Katrina vanden Heuvel – Wisconsin – its about democracy.
Certainly, as Katrina vanden Heuvel points out in this article, this revolution that is beginning in Wisconsin is not simply about wages and benefits. Rather it is about foundational democracy and whether or not we can have a real democracy in what was founded as a Plutocratic Republic – the USA – and has become a neoliberal anti-democratic republic. It will be a long fight. But if we actually want to have real democracy, it is a necessary fight. The wealth of billionaires is set against the fight. The Democratic Party leadership is, by its silence, supporting the attempts of the radical right, Libertarians and Tea Partiers and their lapdog Republican Party. to destroy any vestiges of progress towards economic democracy. The fact is that without economic democracy we will never have true political democracy.
The heart and soul of any culture or society is the control of resources and the means of production and distribution of production’s output. Unless and until we have democracy in this sphere of our lives, we will continue to behave and believe the psychotic American Dream that one can have democracy in government and totalitarianism in the work place and keep them separate from one another in our private and public lives. Yet that is what we have been told. Capitalism is nothing more or less than a totalitarian organization of production and distribution of resources. The workers at GE, Haliburton, Lockheed Martin, General Mills, Toyota etc.do not spend their working hours living in a democracy. They live in a mini totalitarian state given a corporate name. They do not get to vote on any significant aspect of their work, working conditions, distribution of the wealth that they produce. If they did, things would be very different indeed.
We are born and bred and educated to believe that you can live your life in a phony democracy, the USA, and live your life at the same time in a dictatorship – the modern corporation, and not suffer the psychological consequences. The truth is that we have become so used to this insane situation that it now passes for normality and “the way the world is”. In fact it is neither “normal” nor is it the way the world should be. And yes there is judgment in that statement. It is the sort of judgment that President John F. Kennedy embraced when he said, “Ask not what your country can do for you but what you can do for your country.” I suggest that we need to widen the circle to embrace all of the human race. When you ask this question of the wealthy and the ownership classes, they respond in accordance with their convictions that all of the species of the entire Planet, are or should be under their control and do for them whatever is commanded and demanded.
This was never made clearer than when I worked for a asset based investment firm in San Francisco, California. We were in a meeting of all of the employees in the technical services (computer) department. The facilitator/dictator of the meeting was the Vice President of Human Resources. She was trying to convince us that a new form of “peer review” was good for us and would improve our working environment. The fact is that well into the process of the review project some employees had been left sobbing uncontrollably, some had stormed out of the sessions and everyone was very angry. The fact is that the sessions were really most similar to the “attitude adjustment camps” run by the Chinese Communists a few years before during the Cultural Revolution. As more and more employees objected to participating in these sessions, the VP became angrier and angrier. Finally she slammed both fists down on the table and said: “This is NOT A DEMOCRACY. You do not get to decide on how this is done.” It was the first time that a manager and senior officer of any corporation I’ve worked for actually admitted what anyone with a brain cell functioning knows; corporations are dictatorships not democracies.

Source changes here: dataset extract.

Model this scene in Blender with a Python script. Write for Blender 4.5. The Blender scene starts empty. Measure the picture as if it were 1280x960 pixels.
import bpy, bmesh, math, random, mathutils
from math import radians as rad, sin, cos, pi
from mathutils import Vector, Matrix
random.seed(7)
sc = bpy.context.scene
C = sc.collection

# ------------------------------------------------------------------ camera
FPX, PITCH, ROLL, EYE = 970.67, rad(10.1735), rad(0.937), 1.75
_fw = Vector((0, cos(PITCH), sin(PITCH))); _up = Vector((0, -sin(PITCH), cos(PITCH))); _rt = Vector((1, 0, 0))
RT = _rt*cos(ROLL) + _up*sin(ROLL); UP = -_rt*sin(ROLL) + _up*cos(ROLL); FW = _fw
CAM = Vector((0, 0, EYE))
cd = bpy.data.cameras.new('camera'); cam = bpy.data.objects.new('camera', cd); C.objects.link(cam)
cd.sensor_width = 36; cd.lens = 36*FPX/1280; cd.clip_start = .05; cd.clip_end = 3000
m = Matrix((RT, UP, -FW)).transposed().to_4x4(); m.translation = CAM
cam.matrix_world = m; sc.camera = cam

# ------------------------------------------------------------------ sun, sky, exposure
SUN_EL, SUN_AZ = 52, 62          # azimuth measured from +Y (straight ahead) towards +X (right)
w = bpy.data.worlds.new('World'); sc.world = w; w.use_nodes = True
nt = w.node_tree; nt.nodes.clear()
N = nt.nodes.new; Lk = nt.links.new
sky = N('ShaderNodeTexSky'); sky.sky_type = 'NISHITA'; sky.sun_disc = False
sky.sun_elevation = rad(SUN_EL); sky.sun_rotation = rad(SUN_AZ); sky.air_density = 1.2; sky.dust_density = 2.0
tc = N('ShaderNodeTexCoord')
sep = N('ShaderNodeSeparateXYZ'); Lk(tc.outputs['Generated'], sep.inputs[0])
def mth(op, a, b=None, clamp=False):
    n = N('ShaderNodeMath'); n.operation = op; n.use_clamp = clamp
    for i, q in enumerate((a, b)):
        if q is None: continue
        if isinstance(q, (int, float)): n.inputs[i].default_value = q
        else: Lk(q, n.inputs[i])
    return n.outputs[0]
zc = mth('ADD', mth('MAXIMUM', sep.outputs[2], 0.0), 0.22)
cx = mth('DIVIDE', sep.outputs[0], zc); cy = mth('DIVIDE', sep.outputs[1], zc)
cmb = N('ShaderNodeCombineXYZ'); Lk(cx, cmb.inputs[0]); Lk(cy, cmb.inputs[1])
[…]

The only effective power to address the power of the corporate dictatorship is the collective efforts of employees who will not allow corporations to continue to operate as private totalitarian states. The assault on the workers in many states by Republican govenors and legislatures is far, far more important than many people realize because it is not about money and it is not about benefits; it is about the human rights of people to band together and to work for the common good using democratic processes. This is what the Koch brothers hate. This is what Libertarians hate. This is what the bankers hate. They cannot tolerate the winds of real democracy that have been blowing around the world and now threaten their peaceful existence. An existence aided and abetted by the opium dreams of phoney democracy.